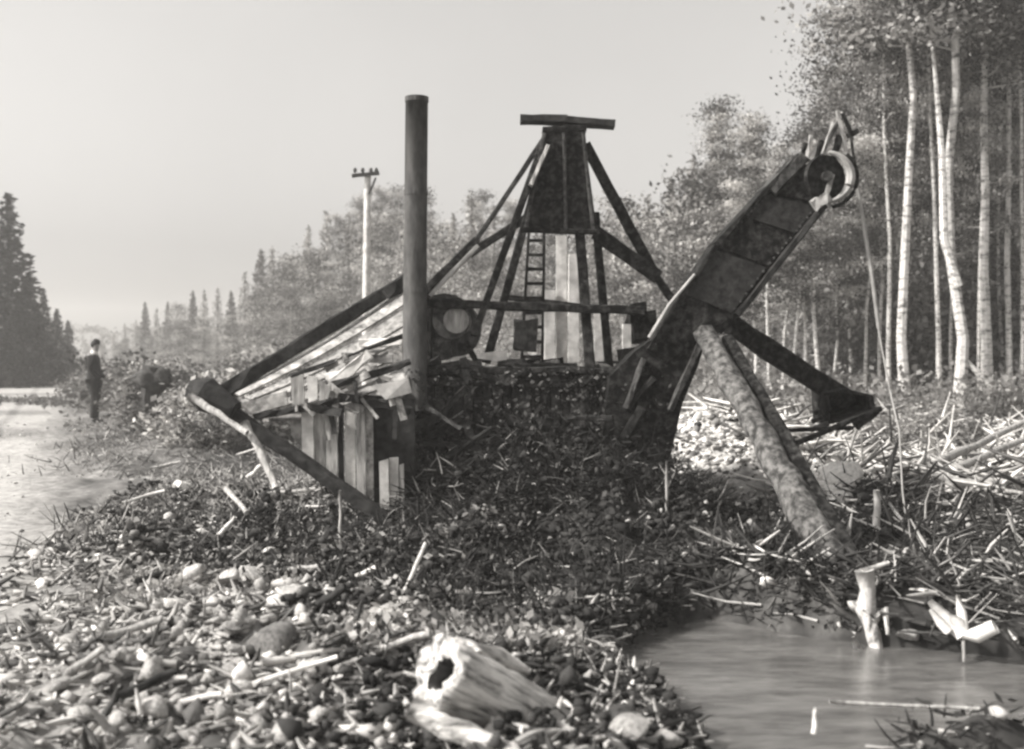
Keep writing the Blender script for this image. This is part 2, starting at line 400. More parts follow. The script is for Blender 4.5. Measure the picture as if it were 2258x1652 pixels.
sprm = [make_spruce('spruce_grey', 220+i, 12, 2.0, 120, M['leaf_mid'], .42, 50) for i in range(3)]

def px_tree(px, py_top, d, kinds, h0, label, name, group, jx=0):
    x = (px-CX)/FPX*d; top = CAMH - (py_top-HY)/FPX*d; s_ = top/h0
    return put_tree(name, kinds, x, d, s_, label, 'tree', group)
# tall trunks at the right: (px at base, py base, radius scale, label)
named = [
 (2002, 926, 1.15, 'tall pale tree trunk standing just right of the hanging cable, tallest straight stem there'),
 (2112, 930, 1.35, 'thick pale trunk that forks low, middle of the right-hand wood edge'),
 (2178, 905, 1.25, 'pale straight trunk right of the forked trunk, with a leaning dead stem at its foot'),
 (2072, 880, .6, 'thin pale sapling trunk just left of the thick forked trunk'),
 (1962, 870, .6, 'slender wavy pale trunk nearest to the dark spruces on the left of the tall stems'),
 (2226, 915, .75, 'slim pale trunk near the right picture edge, leaning slightly right'),
 (2250, 900, .6, 'thin grey trunk at the very right picture edge'),
 (1800, 868, .6, 'thin pale trunk seen between the boom and the dipper arm, rightmost there'),
 (1752, 860, .45, 'very thin pale trunk seen under the boom, second from the right there'),
 (1700, 855, .45, 'very thin pale trunk under the boom, nearest to the boom plates'),
]
for i, (px, py, rs, lab) in enumerate(named):
    p = gnd(px, py, 16, 60)
    d = min(max(p.y, 24), 27.5); x = (px-CX)/FPX*d
    k = tall[i % 5] if px > 1900 else tallpale[i % 4]
    t = put_tree('birch_tree', k, x, d, 1.0*rs, lab, 'tree', 'pale-trunked trees along the right-hand wood edge', sz=rnd.uniform(.95, 1.12) if px > 1970 else {1962: .78, 1800: .52, 1752: .45, 1700: .43}[px])
    if i == 1:                                             # the fork
        f = MB(); b = Vector((x, d, 0)); f.tube([b+Vector((0, -.05, 3.3)), b+Vector((-.35, -.05, 4.4)), b+Vector((-.4, -.05, 6.5)), b+Vector((-.6, 0, 9))], [.1, .1, .08, .04], 7)
        fo = f.build('forked_stem', M['birch'], None); fo.parent = t; fo.matrix_parent_inverse = t.matrix_basis.inverted()
for k in range(16):
    px = [1665, 1725, 1775, 1835, 1870, 1905, 1938, 1985, 2030, 2052, 2095, 2150, 2160, 2205, 2240, 2256][k]; d = rnd.uniform(27.5, 31); x = (px-CX)/FPX*d
    t = put_tree('thin_tree', rnd.choice(tallpale), x, d, .5, ['first', 'second', 'third', 'fourth', 'fifth', 'sixth', 'seventh', 'eighth', 'ninth', 'tenth', 'eleventh', 'twelfth', 'thirteenth', 'fourteenth', 'fifteenth', 'sixteenth'][15-k] + ' thin pale trunk from the right picture edge, front of the wood', 'tree', 'thin pale trunks at the front of the right-hand wood', sz=rnd.uniform(.65, .85) if px > 1960 else (rnd.uniform(.5, .62) if px > 1850 else rnd.uniform(.36, .45)))
lt = thing('dead_tree', 'dead pale stem leaning against the trunk at the right wood edge', 'tree', gnd(2185, 925, 16, 60))
q = Vector(lt.location); mb = MB(); mb.tube([q+Vector((.5, 0, -.1)), q+Vector((0, 0, .75)), q+Vector((-.75, .1, 1.6))], [.1, .08, .05], 7, .1); mb.build('trunk', M['birch'], lt)
# filler of the right-hand wood
G1 = 'tall leafy trees packed in the right-hand wood'
def wood_top(px): return float(np.interp(px, [1740, 1800, 1860, 1980, 2060, 2260], [360, 230, 150, 10, -120, -260]))
for k in range(64):
    d = rnd.uniform(31, 46); px = 1770 + 520*((k+rnd.random())/64)**.9
    put = px_tree(px, wood_top(px)+rnd.uniform(-40, 170), d, rnd.choice(tall + tallpale + sprp + sprp), 13.5, 'tall pale-stemmed leafy tree packed among its like in the right-hand wood', 'leafy_tree', G1)
for (px, pt, d, lab) in [(1905, 440, 33, 'dark spruce directly behind the sheave and its cables'), (1860, 560, 31, 'dark spruce right of the boom, partly behind the boom tip'),
                         (1960, 600, 36, 'dark spruce between the pale trunks, right of the hanging cable'), (2060, 640, 36, 'dark spruce low behind the forked trunk'),
                         (2150, 600, 37, 'dark spruce filling the gap right of the forked trunk'), (2240, 560, 35, 'dark spruce behind the thin trunks at the right picture edge'),
                         (2210, 60, 40, 'tall dark spruce top reaching the upper right picture corner')]:
    px_tree(px, pt, d, rnd.choice(spr), 13, lab, 'spruce_tree', None)
# receding edge from the right wood to the far left: skyline (px, py)
sky_line = [(1740, 330), (1700, 380), (1660, 300), (1610, 290), (1570, 280), (1530, 330), (1480, 400), (1430, 440), (1380, 400), (1330, 450), (1270, 470), (1210, 470), (1150, 480),
            (1090, 450), (1040, 430), (1000, 480), (960, 460), (900, 440), (860, 450), (820, 440), (770, 460), (720, 480), (680, 500), (640, 540), (600, 560), (575, 548), (540, 600), (510, 640), (480, 650),
            (450, 645), (425, 640), (390, 670), (370, 665), (345, 700), (320, 665), (300, 710), (275, 730), (250, 740), (225, 750)]
G2 = 'hazy pale leafy trees along the far wood edge behind the excavator'
marks = [(811, 'telegraph pole'), (919, 'smoke stack'), (1243, 'tower cap'), (1500, 'tower, towards the boom'), (1760, 'boom tip'), (208, 'walking man')]
ORD = ['nearest', 'second', 'third', 'fourth', 'fifth', 'sixth', 'seventh', 'eighth', 'ninth', 'tenth', 'eleventh', 'twelfth', 'thirteenth']
def where(px, allpx):
    m = min(marks[:3] + marks[4:], key=lambda q: abs(q[0]-px)); side = 'left' if px < m[0] else 'right'
    n_ = sum(1 for q in allpx if (q < m[0]) == (px < m[0]) and abs(q-m[0]) < abs(px-m[0]))
    return '%s to the %s of the %s' % (ORD[min(n_, 12)], side, m[1])
slims = (425, 320, 370, 575, 510)
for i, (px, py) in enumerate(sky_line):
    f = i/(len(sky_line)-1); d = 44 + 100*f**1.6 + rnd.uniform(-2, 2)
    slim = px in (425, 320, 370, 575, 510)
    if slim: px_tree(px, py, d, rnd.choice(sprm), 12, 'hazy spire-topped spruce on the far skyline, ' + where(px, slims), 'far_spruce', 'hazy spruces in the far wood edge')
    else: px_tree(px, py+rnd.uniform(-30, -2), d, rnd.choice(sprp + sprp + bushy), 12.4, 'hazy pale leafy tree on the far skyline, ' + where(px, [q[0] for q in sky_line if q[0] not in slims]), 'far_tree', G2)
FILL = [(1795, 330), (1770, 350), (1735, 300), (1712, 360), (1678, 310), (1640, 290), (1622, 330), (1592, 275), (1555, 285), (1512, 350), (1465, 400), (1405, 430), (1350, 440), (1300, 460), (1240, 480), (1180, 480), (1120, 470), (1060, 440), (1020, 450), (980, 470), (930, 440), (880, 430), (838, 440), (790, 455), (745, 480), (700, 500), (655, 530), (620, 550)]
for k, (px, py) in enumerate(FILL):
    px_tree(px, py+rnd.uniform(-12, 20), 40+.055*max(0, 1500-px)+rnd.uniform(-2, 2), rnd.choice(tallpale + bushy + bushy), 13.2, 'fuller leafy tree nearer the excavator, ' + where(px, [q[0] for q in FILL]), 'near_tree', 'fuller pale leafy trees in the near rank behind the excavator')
for k in range(34):                                        # second rank, lower, in front of it
    f = (k+rnd.random())/34; d = 36 + 95*f**1.5; i = f*(len(sky_line)-1); px = sky_line[int(i)][0] + rnd.uniform(-25, 25); py = sky_line[int(i)][1]
    py2 = py + (HY-py)*rnd.uniform(.25, .55)
    px_tree(px, py2, d, rnd.choice(bushy), 12, 'shorter bushy pale tree standing in front of the far wood edge', 'bushy_tree', 'shorter bushy trees in front of the far wood edge')
# dark clump at the left edge
for (px, pt, d, lab, kk) in [(18, 425, 56, 'tallest dark spruce at the left picture edge', 0), (-25, 560, 52, 'dark spruce cut by the left picture edge', 1), (62, 600, 60, 'dark spruce just right of the tallest one at the left edge', 2),
                         (40, 640, 54, 'shorter dark spruce in front of the tallest one, left of the road', 1), (95, 640, 64, 'dark round-topped spruce in the middle of the left clump', 0), (125, 680, 70, 'dark spruce second from the right in the left clump', 1),
                         (150, 705, 76, 'rightmost low dark spruce of the left clump', 2), (75, 660, 58, 'short dark spruce low in the middle of the left clump', 2)]:
    t = px_tree(px, pt, d, sprd[kk], 13, lab, 'dark_spruce', 'dark spruces left of the road')
    t.scale.x *= 1.5; t.scale.y *= 1.5
# far-off wood reading as one mass, and the shrubby understory of the right wood
def mass(name, boxes, size, m, seed, kind='stuff', tones=(.5, 1.3)):
    rng = np.random.default_rng(seed); Cs, Ts = [], []
    for (x0, x1, y0, y1, h_, n) in boxes:
        nc = max(1, n//60); cx = rng.uniform(0, 1, nc); cy = rng.uniform(0, 1, nc)
        X = x0+(x1-x0)*cx; Y = y0+(y1-y0)*cy; Z = h_*rng.random(nc)**1.2
        c = np.repeat(np.stack([X, Y, Z], 1), 60, 0) + rng.normal(size=(nc*60, 3))*[.5, .5, .38]
        c[:, 2] = np.abs(c[:, 2]) + H(c[:, 0], c[:, 1]); Cs.append(c); Ts.append(np.repeat(rng.uniform(*tones, nc), 60))
    C = np.concatenate(Cs); T = np.concatenate(Ts)*rng.uniform(.6, 1.4, len(C)); V, F = leaf_cloud(C, size, rng)
    return tag(link(bpy.data.objects.new(name, mesh_np(name, V, F, m, np.repeat(T, 4)))), kind=kind)
mass('undergrowth', [(.30*30, .64*30, 29, 33, 4.5, 26000), (.26*34, .62*36, 34, 40, 7, 26000)], .22, M['leaf_mid'], 31, tones=(.3, 1.9))
mass('pale_undergrowth', [(4, 12, 24, 29, .5, 9000), (-2, 9, 30, 40, 2.2, 16000), (11, 17, 24, 27.5, .6, 5000)], .16, M['leaf_pale'], 32)
far = []
for k in range(26):
    f = k/25; d = 46+120*f**1.5; pxl = 1900-1700*f; x = (pxl-CX)/FPX*d; far.append((x-3-f*6, x+3+f*6, d+2, d+10, 5.5, 1500))
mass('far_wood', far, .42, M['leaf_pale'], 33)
mass('left_undergrowth', [(-32, -23, 52, 60, 1.6, 6000)], .3, M['leaf_dark'], 34)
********
_INSTRUCTION_.
Give again, word for word, every line from the top of the data through the line with "i in range(3)]", both ends included, and exclude the pictures.

_ANSWER TO THIS EXERCISE_.
Keep writing the Blender script for this image. This is part 2, starting at line 400. More parts follow. The script is for Blender 4.5. Measure the picture as if it were 2258x1652 pixels.
sprm = [make_spruce('spruce_grey', 220+i, 12, 2.0, 120, M['leaf_mid'], .42, 50) for i in range(3)]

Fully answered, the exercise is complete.